Establishing an enterprise innovation culture is critical for enabling agile processes, product and service development to be successful in a competitive business environment. Unfortunately, many senior business leaders remain focused on digital advancement to achieve their performance goals (McKinsey, 2014). While digital advancement is an innovation enabler, fostering an enterprise innovation culture geared towards growth should be a complementary organisational endeavor for sustained business growth and competitive advantage. This is a challenging feat; unique approaches are required for different types of businesses, and it will be necessary to nurture cultural traits of individuals towards achieving a collaborative and successful innovation culture.

An objective analysis of the organisation is the first step. Individuals and communities typically tweak a few procedural issues that may deliver gains that are difficult to measure. Identifying the real change agents is the key to value creation and nurturing innovation culture within a given organisational setting. This study looked at external and internal characteristics of innovative organisations, using a targeted survey to define cultural traits for successful innovation. Both employees' and competitors' perspectives on, “what makes a particular organisation a successful innovator” were also explored. The primary objective of this study was to establish the determinants of a successful enterprise innovation culture with a strong industry reputation for radical innovation initiatives.

The survey was designed to tease out organisational cultural traits according to employees’ roles, organisation type and size. It also considered the importance of specific attributes, such as organizational size, definition of strategic intent and commitment of resources to successful innovation.
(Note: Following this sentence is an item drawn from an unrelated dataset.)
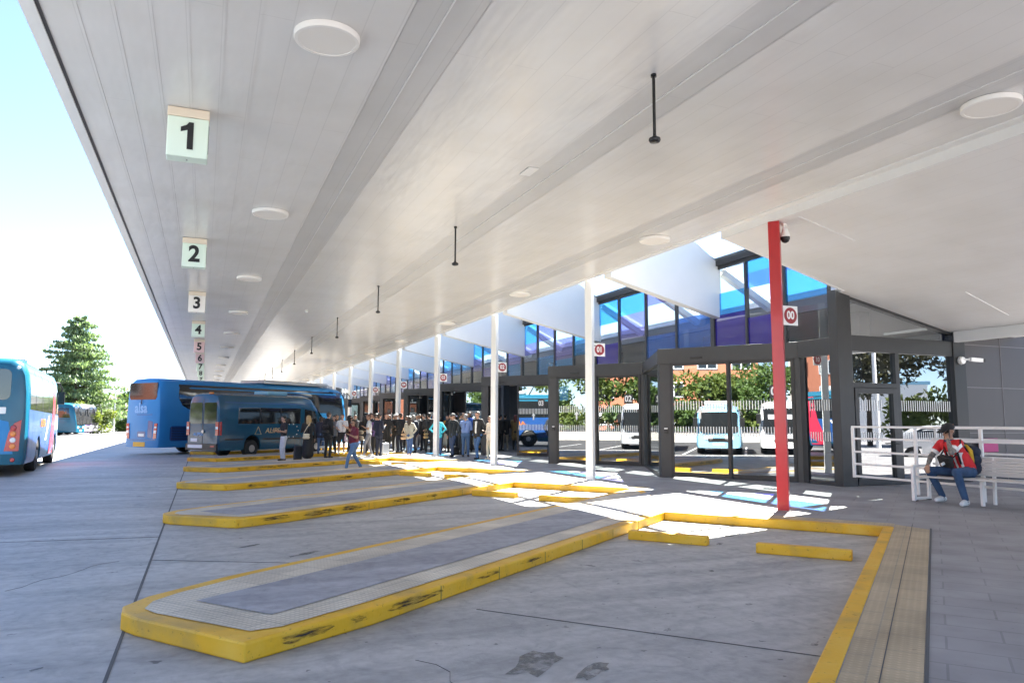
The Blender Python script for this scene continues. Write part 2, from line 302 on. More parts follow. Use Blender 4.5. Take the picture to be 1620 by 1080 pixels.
for k in range(NB):
    b = MB(); b.prism([abk(k, 11.70, -3.81)[:2], abk(k, 11.56, -.68)[:2], abk(k, 11.70, -.55)[:2], abk(k, 11.84, -3.81)[:2]], 0, KZ + .007)
    tag(b.build('kerb', m_kerb, bevel=.015), kind='structure')
    b = MB(); b.poly([abk(k, 11.845, -3.7, KZ + .004), abk(k, 11.705, -.55, KZ + .004), abk(k, 12.05, -.55, KZ + .005), abk(k, 12.2, -3.7, KZ + .005)])
    tag(b.build('pavement_tactile_strip', m_tileY), kind='structure')
# islands between the bays
def irr(bm_, c, ax, ay, rx, ry, n=13, seed=0, m=0):
    rnd = random.Random(seed); c = Vector(c); ax = Vector(ax); ay = Vector(ay); pts = []
    for i in range(n):
        t = 2 * math.pi * i / n; r = rnd.uniform(.55, 1.1); pts.append(c + ax * (math.cos(t) * rx * r) + ay * (math.sin(t) * ry * r))
    bm_.poly(pts, m)
ORD = ['nearest', 'second', 'third', 'fourth', 'fifth', 'sixth', 'seventh', 'eighth', 'ninth', 'tenth']
for k in range(NB):
    e = 0 if k else .0
    t = empty('bay_island', abk(k, 7.5, -4.78), 0, f'{ORD[k]} long paved island with a yellow kerb, below bay box {k+1}', 'traffic island', 'yellow kerbed islands between the bus bays')
    def L(a, b_, z=0): return tuple(Vector(abk(k, a, b_, z)) - t.location)
    d = .25 if k else 0      # the nearest nose is blunter
    out = [L(11.70, -3.81), L(4.6, -3.81), L(3.47 + d, -3.93), L(3.5, -5.1), L(3.54, -5.33), L(3.66, -5.50), L(3.95, -5.63), L(4.8, -5.73), L(15.35, -5.73), L(15.60, -5.59), L(12.2, -3.9)]
    b = MB(); b.prism([p[:2] for p in out], 0, KZ + .004); b.build('kerb', m_kerb, t, bevel=.018)
    tl = [L(11.75, -3.96), L(4.7, -3.96), L(3.85 + d, -4.0), L(3.66 + d, -4.1), L(3.64, -5.08), L(3.68, -5.26), L(3.86, -5.42), L(4.15, -5.50), L(5, -5.585), L(15.3, -5.585)]
    b = MB(); b.poly([(p[0], p[1], KZ + .009) for p in tl]); b.build('tile_border', m_tile, t)
    gr = [L(12.3, -4.29), L(4.03, -4.29), L(4.03, -5.13), L(14.9, -5.13)]
    b = MB(); b.poly([(p[0], p[1], KZ + .014) for p in gr]); b.build('paved_centre', m_isl, t)
    Zv = Vector((0, 0, 1)); rnd = random.Random(k * 11 + 3)
    o = -3.806
    spots = [(3.95, .26, .05), (4.45, .1, .03), (5.1, .4, .04), (6.3, .25, .025), (7.2, .3, .02)] if k == 0 else [(4.55 + rnd.uniform(-.2, .3), .35, .045), (5.2 + rnd.uniform(-.2, .3), .45, .05), (6.1, .35, .04), (6.9 + rnd.uniform(0, .8), .3, .03), (8.4, .2, .025)]
    for i, (a, rx, rz) in enumerate(spots):
        bb = o + .004
        if a - rx < 4.65: bb = -3.81 - (4.6 - min(a, 4.6)) * .106 + .012
        b = MB(); irr(b, L(a, bb, .085 + rnd.uniform(-.01, .01)), U2 if a > 4.7 else (U2 + U3 * .09).normalized(), Zv, rx, min(rz, .04), 15, k * 31 + i); b.build('tyre_scuff', m_scuff, t, fix=False)
    for a in [5.5 + 1.0 * i for i in range(6)]: b = MB(); b.obox(L(a, -3.808, .066), U2, U3, .005, .003, .06); b.build('kerb_joint', m_kj, t)      # joints between the kerb stones
    for i, (a, b0, b1) in enumerate([(9.56, -3.62, -2.57), (9.36, -1.93, -.88)]):
        q = MB(); c = Vector(abk(k, a + .07, (b0 + b1) / 2)); q.obox((0, 0, .058), U3, U2, (b1 - b0) / 2, .07, .058)
        s = q.build('wheel_stop', m_kerb, bevel=.012); s.location = c
        tag(s, f'yellow wheel stop block, {"left" if i == 0 else "right"} one of the pair in the {ORD[k]} bus bay', 'wheel stop', 'yellow wheel stops in the bus bays')
# ground marks
b = MB()
b.box(-.485, -.462, -20, 85, .002, .004)
b.build('road_joint', m_joint)['kind'] = 'structure'
b = MB()
for (x0, y0, x1, y1) in [(2.17, 6.0, 4.2, 3.6), (-.47, 9.4, 3, 7.6), (-12, 12.5, -.48, 11.2), (-12, 24, -.48, 22.8), (-10, 36, -.5, 35)]:
    b.bar((x0, y0, .003), (x1, y1, .003), .012, .002)
rnd = random.Random(9)
for (x, y, a, n_) in [(1.35, 4.9, -.9, 9), (2.9, 12.0, .5, 8), (-1.6, 8.2, 1.2, 9)]:      # wandering hairline cracks
    for i in range(n_):
        a += rnd.uniform(-.55, .55); x2, y2 = x + .17 * math.cos(a), y + .17 * math.sin(a); b.bar((x, y, .003), (x2, y2, .003), .0035 * rnd.uniform(.5, 1.3), .002); x, y = x2, y2
b.build('road_crack', m_joint)['kind'] = 'structure'
m_oil = mat('oil_stain', (.19, .185, .17), .5, noise=.35, scale=6); streaky(m_oil, .38, .6, (1, 1, 1)); b = MB()
for i, (x, y, rx, ry) in enumerate([(2.05, 4.55, .34, .16), (2.35, 4.3, .22, .08), (3.3, 4.9, .06, .03), (5.6, 4.2, .07, .03), (4.4, 5.3, .05, .03), (4.05, 4.2, .06, .025), (5.0, 6.6, .05, .03), (1.2, 9.2, .3, .06), (6.9, 8.6, .35, .08), (6.2, 8.0, .1, .04), (5.3, 15.8, .6, .15), (.6, 10.0, .2, .05), (-1.2, 5.2, .08, .02), (-.9, 5.6, .06, .02), (.1, 4.6, .06, .02), (5.7, 5.2, .05, .02), (6.0, 5.6, .06, .02), (4.9, 4.6, .04, .02)]):
    irr(b, (x, y, .0035), U2, U3, rx, ry, 14, i + 50)
b.build('road_stain', m_oil, fix=False)['kind'] = 'structure'
b = MB(); rnd = random.Random(5)
for i in range(16):      # worn paint flecks by the joint further back
    irr(b, (-1.0 + rnd.uniform(-.6, .5), 18 + i * .9, .004), U2, U3, rnd.uniform(.03, .22), .03, 9, i)
b.build('road_marking', m_white, fix=False)['kind'] = 'structure'
# ================================================================== CANOPY
CZ = 5.12; X0, X1 = -1.62, 8.80; Y0, Y1 = 0.0, 138.0  # far end carried on past the bays to keep the ground below shaded
can = empty('bus_station_canopy', (3.6, 30, CZ), 0, 'long white panelled canopy roof over the bus bays', 'canopy')
def Lc(b): b.v = [(x - 3.6, y - 30, z - CZ) for x, y, z in b.v]; return b
b = MB(); x = -1.47; darkb = [(1.53, 2.15), (4.27, 4.89), (7.15, 7.75)]; cuts = []
while x < X1 - .16:
    nx = min(x + .3, X1 - .14); hit = [d for d in darkb if d[0] - .16 < x < d[1] - .1]
    if not hit: b.poly([(x, Y0, CZ + .005), (x, Y1, CZ + .005), (nx, Y1, CZ + .001), (nx, Y0, CZ + .001)]); b.poly([(nx, Y0, CZ + .001), (nx, Y1, CZ + .001), (nx, Y1, CZ + .005), (nx, Y0, CZ + .005)])
    else: cuts.append((x, nx))
    x = nx
Lc(b).build('ceiling_panels', m_ceil, can, fix=False)
i = 0
grp = []
for c in cuts:
    if grp and abs(grp[-1][1] - c[0]) < .01: grp[-1] = (grp[-1][0], c[1])
    else: grp.append(c)
for (xa, xb) in grp:
    b = MB(); xm = (xa + xb) / 2
    for (p, q) in ((xa + .004, xm - .008), (xm + .008, xb - .004)): b.box(p, q, Y0, Y1, CZ + .006, CZ + .03)
    Lc(b).build('perforated_strip', m_perf, can)
    b = MB(); b.box(xm - .006, xm + .006, Y0, Y1, CZ - .004, CZ + .02); Lc(b).build('strip_trim', m_white, can)
b = MB(); b.box(X0, -1.50, Y0, Y1, CZ - .02, 5.66); Lc(b).build('fascia', m_white, can)
m_silvergap = mat('gap_grey', (.4, .4, .4), .6)
b = MB(); b.box(-1.50, -1.47, Y0, Y1, CZ - .004, 5.2); Lc(b).build('shadow_gap', m_grey, can)
b = MB(); b.box(X1 - .14, X1, Y0, Y1, CZ - .025, 5.66); Lc(b).build('edge_beam', m_white, can)
b = MB(); b.box(-1.5, X1 - .14, Y0, Y1, 5.5, 5.64); Lc(b).build('roof_deck', m_white, can)
b = MB(); b.box(-1.5, X1 - .14, Y1 - .1, Y1, CZ, 5.5); b.box(-1.5, X1 - .14, Y0, Y0 + .1, CZ, 5.5); Lc(b).build('end_fascia', m_white, can)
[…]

The survey was distributed to the commercial members' executives of the Australian Information Industry Association (AIIA). We chose to research the AIIA members because most of them were from the information technology and services sectors. Other members include technology-oriented companies from other sectors such as retail banking, airlines and universities. 244 responses were received from 102 member organisations. The survey responses were analysed to derive measures for innovation attributes.